(A block of data)
═══

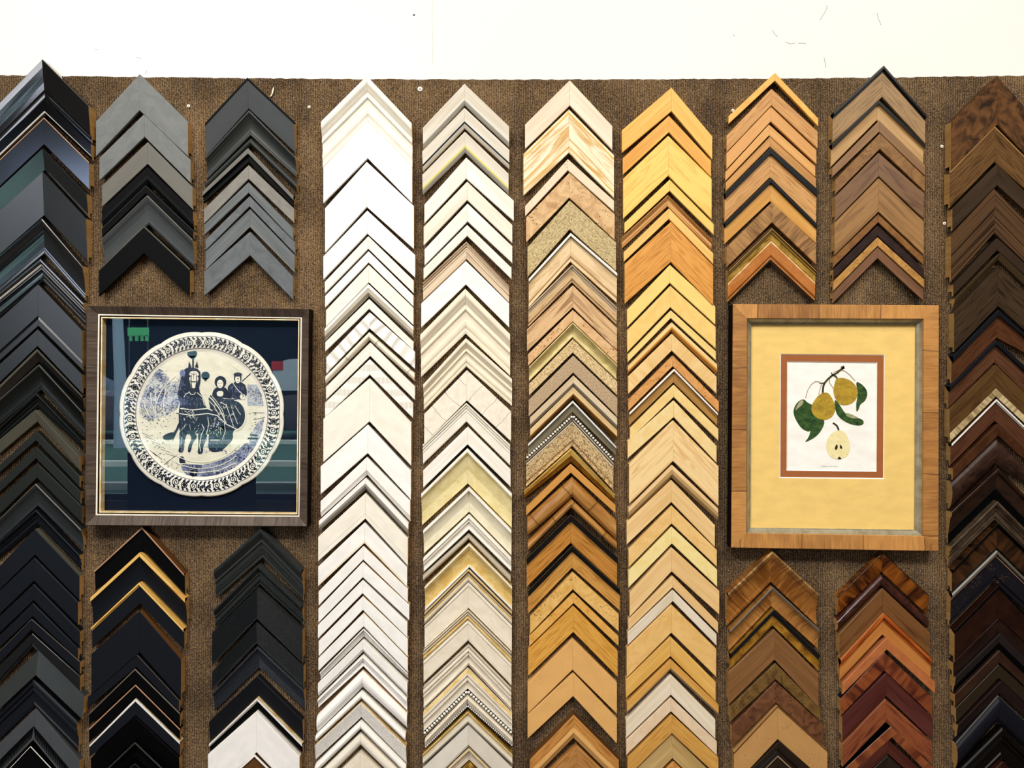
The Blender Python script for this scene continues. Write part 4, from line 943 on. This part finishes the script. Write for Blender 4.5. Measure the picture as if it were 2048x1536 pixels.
for r0, a0, a1, w in ((.56, 140, 236, 7), (.50, 160, 220, 5), (.585, 38, 130, 7), (.66, 50, 125, 6), (.70, 300, 335, 4)):
    n = 24; pts = [(1035 + RP*4.2667*r0*math.cos(math.radians(a0 + (a1-a0)*k/n)), 975 + RP*4.2667*r0*math.sin(math.radians(a0 + (a1-a0)*k/n))) for k in range(n + 1)]; line(mb, pts, w, .0013)
build(mb, 'painted_highlights', CREAM, plate)
mb = MB()
for k in range(260):         # lilac brush marks modelling the dark coat and cart
    c0, c1, sx, sy = RR.choice([(950, 1050, 95, 90), (950, 880, 85, 60), (1160, 1040, 80, 70), (1290, 960, 95, 120), (870, 700, 30, 90), (1340, 780, 60, 50), (1180, 1200, 90, 80), (1060, 1180, 40, 110), (870, 1200, 22, 80)])
    x, y = c0 + sx*RR.uniform(-1, 1), c1 + sy*RR.uniform(-1, 1); a = RR.gauss(1.5, .5); L = RR.uniform(8, 30); line(mb, [(x, y), (x + L*math.cos(a), y + L*math.sin(a))], RR.uniform(2, 5), .00125)
ell(mb, 876, 622, 24, 28, .0009)
build(mb, 'painted_lilac_strokes', mat('plain:7780ab:.2'), plate)
mb = MB()
ell(mb, 1346, 636, 36, 18, .0014); ell(mb, 1186, 712, 4, 4, .0014); ell(mb, 1206, 712, 4, 4, .0014); line(mb, [(1190, 735), (1203, 735)], 4, .0014); line(mb, [(1340, 670), (1356, 672)], 6, .0014); line(mb, [(1340, 695), (1352, 695)], 4, .0014)
ell(mb, 936, 650, 6, 10, .0013); ell(mb, 1010, 652, 6, 10, .0013); line(mb, [(936, 692), (970, 698), (1004, 692)], 6, .0013)
line(mb, [(950, 640), (946, 690), (956, 756)], 7, .0013); line(mb, [(994, 640), (996, 690), (984, 756)], 7, .0013); poly(mb, [(948, 752), (990, 752), (984, 790), (952, 790)], .0013, 1)
line(mb, [(945, 622), (970, 640), (1000, 624)], 4, .0013); line(mb, [(970, 612), (970, 680)], 3, .0013); line(mb, [(952, 700), (988, 702)], 3, .0013)
for x in range(6): line(mb, [(520 + x*42, 1130 + x*36), (600 + x*42, 1165 + x*34)], 3, .0004)
line(mb, [(820, 965), (855, 975)], 8, .0008); line(mb, [(850, 1040), (790, 1200)], 6, .0008)
for k in range(330):
    c0, c1, sx, sy = RR.choice([(640, 700, 110, 130), (560, 900, 80, 150), (700, 900, 130, 130), (640, 1040, 140, 70), (1520, 800, 80, 80), (1520, 1100, 70, 140), (620, 1250, 120, 120), (750, 1440, 110, 60), (1350, 1350, 120, 110)])
    x, y = c0 + sx*RR.uniform(-1, 1), c1 + sy*RR.uniform(-1, 1)
    if math.hypot(x - 1040, y - 975) > 555: continue
    a = RR.uniform(0, 3.14); L = RR.uniform(6, 22); line(mb, [(x, y), (x + L*math.cos(a), y + L*math.sin(a)*.6)], RR.uniform(2, 5), .0006)
for pl in ([(1470, 960), (1600, 965)], [(1480, 1020), (1600, 1000)], [(700, 1420), (760, 1370), (830, 1320)], [(620, 1300), (700, 1360)], [(560, 1250), (650, 1330)]): line(mb, pl, 4, .0006)
build(mb, 'painted_details', INK, plate)

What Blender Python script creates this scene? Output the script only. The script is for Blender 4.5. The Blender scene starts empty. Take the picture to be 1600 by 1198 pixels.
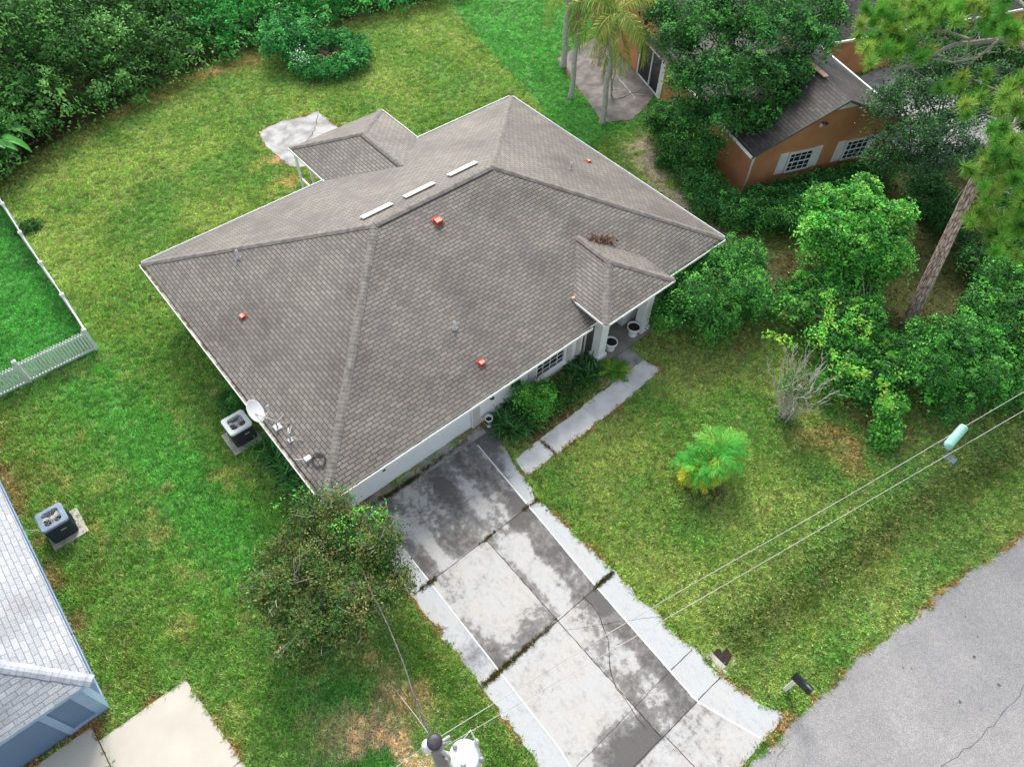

═══

Find the lines that include the string "Blender", then copy each of them.

§ Task solution:
The Blender Python script for this scene continues. Write part 4, from line 943 on. This part finishes the script. Write for Blender 4.5. Measure the picture as if it were 2048x1536 pixels.
What Blender Python script creates this scene? Output the script only. The script is for Blender 4.5. The Blender scene starts empty. Take the picture to be 1600 by 1198 pixels.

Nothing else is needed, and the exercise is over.